Strauss Meets Frankenstein
York and Company
Photo by Keith Ian Polakoff
By Michael Van Duzer

Long Beach Opera continues its iconoclastic season in miniature with Strauss Meets Frankenstein.The production is not a long-lost Richard Strauss opera based on Mary Shelley's work but a combination of two shorter, unrelated pieces. A sort of post-modern Cavalleria Rusticana/Pagliacci pairing for the 21st Century--although it’s hard to consider either piece to be truly operatic in scope or intention.
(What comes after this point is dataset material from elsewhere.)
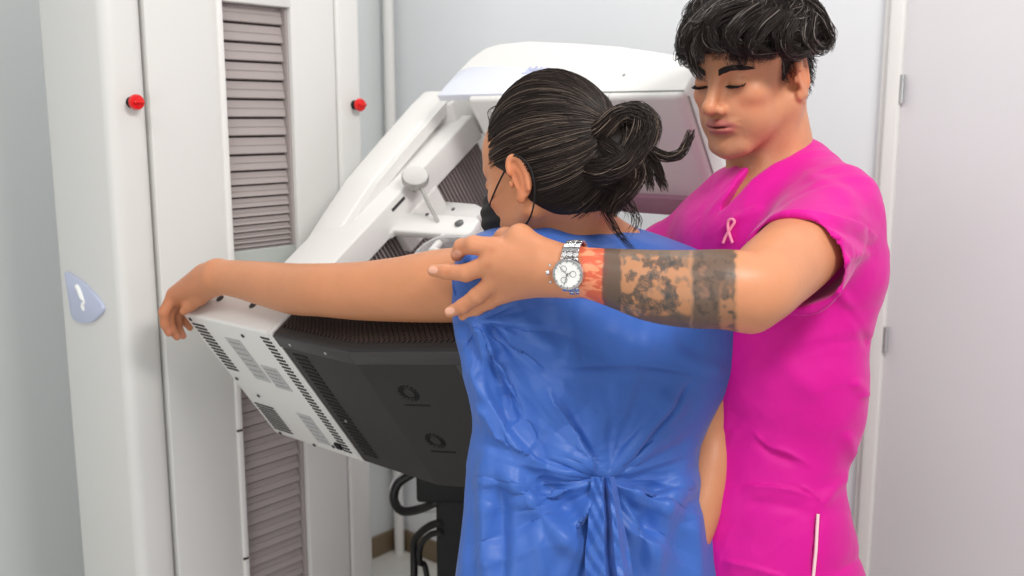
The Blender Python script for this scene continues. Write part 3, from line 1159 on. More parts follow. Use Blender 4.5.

The Strauss portion of the evening consists of his score for Alfred Lord Tennyson’s Enoch Arden. This is not a song-cycle version of the poem, nor is it a through-composed accompaniment to the words. It is a series of themes and mood music intended to punctuate the piece. This format of true melodrama was popular in the 19th Century and survives today on recordings of great literature.
To read Tennyson’s epic love triangle among simple folk, Artistic Director Andreas Mitisek found Michael York. But even York’s carefully prepared performance and obvious love for the work can’t do much to breathe life into this musty relic of Victoriana. The poem was treated with great reverence and cannily illustrated by projections of contemporary drawings of the characters. Strauss’ music (well played by pianist Lisa Sylvester) was flavorful but remained secondary to the proceedings. The themes seemed like sketches for the tone poems he would later master. In the end, the work felt more like an interesting historical record than a vital performance option for today’s audience.
Vitality was certainly not lacking from the second part of the evening, H.K. Gruber’s Frankenstein!!, a pan-demonium for chansonnier and orchestra. Based on a series of short slices of childhood nightmare by poet H.C. Artmann, the piece is alternately creepy, arch, loaded with pop references and never takes itself too seriously.
The vignettes were performed by members of and puppets created by the Rogue Artists Ensemble. Their wittily surreal stage creations provided the perfect physical incarnation of Gruber and Artmann’s eerie hi-jinks—The Test Tube Lady and a giant Frankenstein Monster assembled onstage were particular delights. They also made use of deliciously bad home-made films where John Wayne’s roping style was satirized and Lois Lane found Superman in flagrante with Robin (the Boy Wonder).
Michael York returned as a very game chansonnier, letting down his hair and having a ball. Gruber’s music is spiky, quirky, and punctuated by the sound of toy instruments and popping paper bags. Mitisek conducted the orchestra with the cheeky abandon of a naughty boy playing a prank. It turned out to be the perfect choice. Frankenstein!! is enormous fun and far too short.